**Goal**
Only the lines from the start of the material through the line containing "CX, CY = 1250.0, 837.0" are to be extracted, exactly as they appear.

**Dataset section**
============================================================

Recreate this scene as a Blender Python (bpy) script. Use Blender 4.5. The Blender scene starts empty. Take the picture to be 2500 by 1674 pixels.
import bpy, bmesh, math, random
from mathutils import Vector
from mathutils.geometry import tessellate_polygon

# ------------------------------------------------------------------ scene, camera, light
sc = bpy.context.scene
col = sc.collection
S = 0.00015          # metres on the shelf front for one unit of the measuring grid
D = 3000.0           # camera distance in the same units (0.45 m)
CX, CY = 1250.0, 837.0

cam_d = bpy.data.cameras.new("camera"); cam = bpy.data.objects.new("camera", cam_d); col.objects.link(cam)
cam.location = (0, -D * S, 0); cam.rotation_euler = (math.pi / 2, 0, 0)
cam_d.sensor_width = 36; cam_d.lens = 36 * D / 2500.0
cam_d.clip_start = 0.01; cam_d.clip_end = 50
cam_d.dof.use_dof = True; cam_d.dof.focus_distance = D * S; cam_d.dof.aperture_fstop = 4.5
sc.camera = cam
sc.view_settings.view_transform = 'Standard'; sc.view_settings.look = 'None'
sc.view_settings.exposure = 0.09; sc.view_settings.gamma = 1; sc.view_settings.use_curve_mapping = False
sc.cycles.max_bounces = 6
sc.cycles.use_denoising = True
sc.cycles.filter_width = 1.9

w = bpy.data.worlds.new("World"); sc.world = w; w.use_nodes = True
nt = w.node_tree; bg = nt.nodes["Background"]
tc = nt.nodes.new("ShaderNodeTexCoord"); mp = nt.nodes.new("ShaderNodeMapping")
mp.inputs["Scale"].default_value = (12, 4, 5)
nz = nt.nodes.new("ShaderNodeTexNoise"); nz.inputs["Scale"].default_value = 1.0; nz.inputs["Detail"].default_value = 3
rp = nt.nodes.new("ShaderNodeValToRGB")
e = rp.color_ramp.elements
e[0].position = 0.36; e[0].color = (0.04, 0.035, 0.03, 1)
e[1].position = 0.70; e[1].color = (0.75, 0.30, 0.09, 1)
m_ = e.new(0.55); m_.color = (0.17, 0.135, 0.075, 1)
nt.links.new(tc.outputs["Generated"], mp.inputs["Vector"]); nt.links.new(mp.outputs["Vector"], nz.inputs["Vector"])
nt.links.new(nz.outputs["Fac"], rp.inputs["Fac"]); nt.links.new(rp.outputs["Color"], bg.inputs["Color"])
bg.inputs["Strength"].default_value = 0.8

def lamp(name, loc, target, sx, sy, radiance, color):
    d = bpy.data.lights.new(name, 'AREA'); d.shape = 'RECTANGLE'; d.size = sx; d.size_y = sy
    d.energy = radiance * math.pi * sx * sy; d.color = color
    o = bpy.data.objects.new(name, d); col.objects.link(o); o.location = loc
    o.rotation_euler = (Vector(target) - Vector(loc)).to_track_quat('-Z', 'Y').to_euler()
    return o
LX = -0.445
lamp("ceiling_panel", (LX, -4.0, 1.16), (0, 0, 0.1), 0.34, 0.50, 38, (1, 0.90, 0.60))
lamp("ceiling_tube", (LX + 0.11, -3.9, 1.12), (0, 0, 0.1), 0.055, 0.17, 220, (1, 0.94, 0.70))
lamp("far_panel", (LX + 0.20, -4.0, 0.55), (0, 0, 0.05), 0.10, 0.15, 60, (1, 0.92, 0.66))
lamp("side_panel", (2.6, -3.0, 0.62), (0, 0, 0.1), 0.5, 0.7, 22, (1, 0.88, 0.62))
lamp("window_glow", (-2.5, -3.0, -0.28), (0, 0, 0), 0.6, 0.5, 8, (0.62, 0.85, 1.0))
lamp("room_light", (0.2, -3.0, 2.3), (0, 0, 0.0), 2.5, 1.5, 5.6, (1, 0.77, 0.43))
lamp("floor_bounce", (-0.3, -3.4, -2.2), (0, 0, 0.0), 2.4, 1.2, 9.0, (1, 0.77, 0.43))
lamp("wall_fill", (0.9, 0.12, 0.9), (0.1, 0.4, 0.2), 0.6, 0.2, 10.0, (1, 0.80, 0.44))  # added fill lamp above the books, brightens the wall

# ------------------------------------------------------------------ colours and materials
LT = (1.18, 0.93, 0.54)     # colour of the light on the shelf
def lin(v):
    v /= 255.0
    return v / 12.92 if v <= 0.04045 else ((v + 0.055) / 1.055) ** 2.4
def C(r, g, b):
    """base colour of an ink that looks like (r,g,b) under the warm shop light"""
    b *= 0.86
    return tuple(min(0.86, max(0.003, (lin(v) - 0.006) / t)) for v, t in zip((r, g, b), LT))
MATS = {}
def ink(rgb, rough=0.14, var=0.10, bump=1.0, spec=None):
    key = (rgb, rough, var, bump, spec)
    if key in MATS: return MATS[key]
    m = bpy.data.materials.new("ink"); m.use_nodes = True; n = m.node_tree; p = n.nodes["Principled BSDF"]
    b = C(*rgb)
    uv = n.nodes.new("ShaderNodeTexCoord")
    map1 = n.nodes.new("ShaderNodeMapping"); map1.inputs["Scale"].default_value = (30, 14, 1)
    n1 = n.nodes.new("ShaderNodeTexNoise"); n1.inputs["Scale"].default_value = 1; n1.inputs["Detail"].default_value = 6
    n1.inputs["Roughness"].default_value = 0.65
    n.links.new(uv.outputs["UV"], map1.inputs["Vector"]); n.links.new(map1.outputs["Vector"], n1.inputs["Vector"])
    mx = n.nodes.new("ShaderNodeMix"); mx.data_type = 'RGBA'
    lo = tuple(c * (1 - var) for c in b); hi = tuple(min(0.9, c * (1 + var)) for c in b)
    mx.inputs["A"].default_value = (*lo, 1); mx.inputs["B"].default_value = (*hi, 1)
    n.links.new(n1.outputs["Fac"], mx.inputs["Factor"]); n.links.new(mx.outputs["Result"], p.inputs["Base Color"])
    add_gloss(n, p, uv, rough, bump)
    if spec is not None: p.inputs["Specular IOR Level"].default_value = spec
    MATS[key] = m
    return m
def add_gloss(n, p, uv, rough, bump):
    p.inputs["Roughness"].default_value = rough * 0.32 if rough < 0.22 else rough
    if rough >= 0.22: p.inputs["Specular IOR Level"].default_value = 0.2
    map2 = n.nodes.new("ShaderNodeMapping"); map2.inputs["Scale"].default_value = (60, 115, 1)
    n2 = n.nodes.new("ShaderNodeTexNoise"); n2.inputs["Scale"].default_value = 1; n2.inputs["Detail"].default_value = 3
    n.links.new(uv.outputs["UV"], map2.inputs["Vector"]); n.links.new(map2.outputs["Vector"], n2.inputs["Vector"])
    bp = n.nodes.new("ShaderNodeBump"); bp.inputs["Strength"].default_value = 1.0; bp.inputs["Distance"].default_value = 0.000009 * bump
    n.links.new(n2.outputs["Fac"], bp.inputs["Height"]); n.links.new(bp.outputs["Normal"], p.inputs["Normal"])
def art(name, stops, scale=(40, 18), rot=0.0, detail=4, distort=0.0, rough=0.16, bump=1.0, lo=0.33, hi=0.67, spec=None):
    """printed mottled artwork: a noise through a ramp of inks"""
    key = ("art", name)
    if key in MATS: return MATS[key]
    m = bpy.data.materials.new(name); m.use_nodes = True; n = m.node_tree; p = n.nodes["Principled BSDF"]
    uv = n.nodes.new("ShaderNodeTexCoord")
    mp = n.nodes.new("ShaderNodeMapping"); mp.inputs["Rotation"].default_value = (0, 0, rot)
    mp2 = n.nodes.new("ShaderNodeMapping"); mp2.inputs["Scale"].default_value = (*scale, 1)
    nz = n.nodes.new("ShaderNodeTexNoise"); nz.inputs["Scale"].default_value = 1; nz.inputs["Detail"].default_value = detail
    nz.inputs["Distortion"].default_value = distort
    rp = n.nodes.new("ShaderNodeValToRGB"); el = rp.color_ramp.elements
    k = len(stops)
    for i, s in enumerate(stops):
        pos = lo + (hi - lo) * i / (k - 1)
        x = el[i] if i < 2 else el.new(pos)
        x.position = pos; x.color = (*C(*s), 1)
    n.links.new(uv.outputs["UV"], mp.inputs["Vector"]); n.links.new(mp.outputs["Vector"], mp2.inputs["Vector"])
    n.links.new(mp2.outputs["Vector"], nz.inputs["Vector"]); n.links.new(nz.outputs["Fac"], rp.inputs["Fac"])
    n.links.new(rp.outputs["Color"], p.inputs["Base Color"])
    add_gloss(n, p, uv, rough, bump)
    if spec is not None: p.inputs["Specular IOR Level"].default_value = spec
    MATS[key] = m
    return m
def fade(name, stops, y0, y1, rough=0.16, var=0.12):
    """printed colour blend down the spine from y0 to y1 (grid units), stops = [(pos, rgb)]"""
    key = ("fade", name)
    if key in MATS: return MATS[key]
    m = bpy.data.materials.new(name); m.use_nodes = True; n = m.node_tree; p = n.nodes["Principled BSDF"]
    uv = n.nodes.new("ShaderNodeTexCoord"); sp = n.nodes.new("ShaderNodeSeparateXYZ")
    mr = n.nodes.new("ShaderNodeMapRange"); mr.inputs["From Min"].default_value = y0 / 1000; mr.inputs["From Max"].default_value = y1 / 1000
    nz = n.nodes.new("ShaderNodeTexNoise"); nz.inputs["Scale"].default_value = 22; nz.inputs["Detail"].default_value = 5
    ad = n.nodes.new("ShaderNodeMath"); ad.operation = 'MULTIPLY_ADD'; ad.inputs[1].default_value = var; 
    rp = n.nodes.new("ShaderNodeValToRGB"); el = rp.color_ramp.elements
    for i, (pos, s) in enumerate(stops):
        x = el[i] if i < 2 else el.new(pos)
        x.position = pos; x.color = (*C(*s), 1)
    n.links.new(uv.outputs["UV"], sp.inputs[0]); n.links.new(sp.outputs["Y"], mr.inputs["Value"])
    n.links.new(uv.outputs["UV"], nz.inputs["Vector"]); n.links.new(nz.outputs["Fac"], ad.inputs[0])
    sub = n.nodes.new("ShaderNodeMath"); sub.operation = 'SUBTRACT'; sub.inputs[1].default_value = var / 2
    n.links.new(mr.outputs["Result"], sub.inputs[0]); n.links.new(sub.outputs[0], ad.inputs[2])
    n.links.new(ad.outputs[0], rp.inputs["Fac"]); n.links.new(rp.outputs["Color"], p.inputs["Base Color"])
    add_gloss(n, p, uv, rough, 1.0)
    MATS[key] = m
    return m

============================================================

**Finished task**
Recreate this scene as a Blender Python (bpy) script. Use Blender 4.5. The Blender scene starts empty. Take the picture to be 2500 by 1674 pixels.
import bpy, bmesh, math, random
from mathutils import Vector
from mathutils.geometry import tessellate_polygon

# ------------------------------------------------------------------ scene, camera, light
sc = bpy.context.scene
col = sc.collection
S = 0.00015          # metres on the shelf front for one unit of the measuring grid
D = 3000.0           # camera distance in the same units (0.45 m)
CX, CY = 1250.0, 837.0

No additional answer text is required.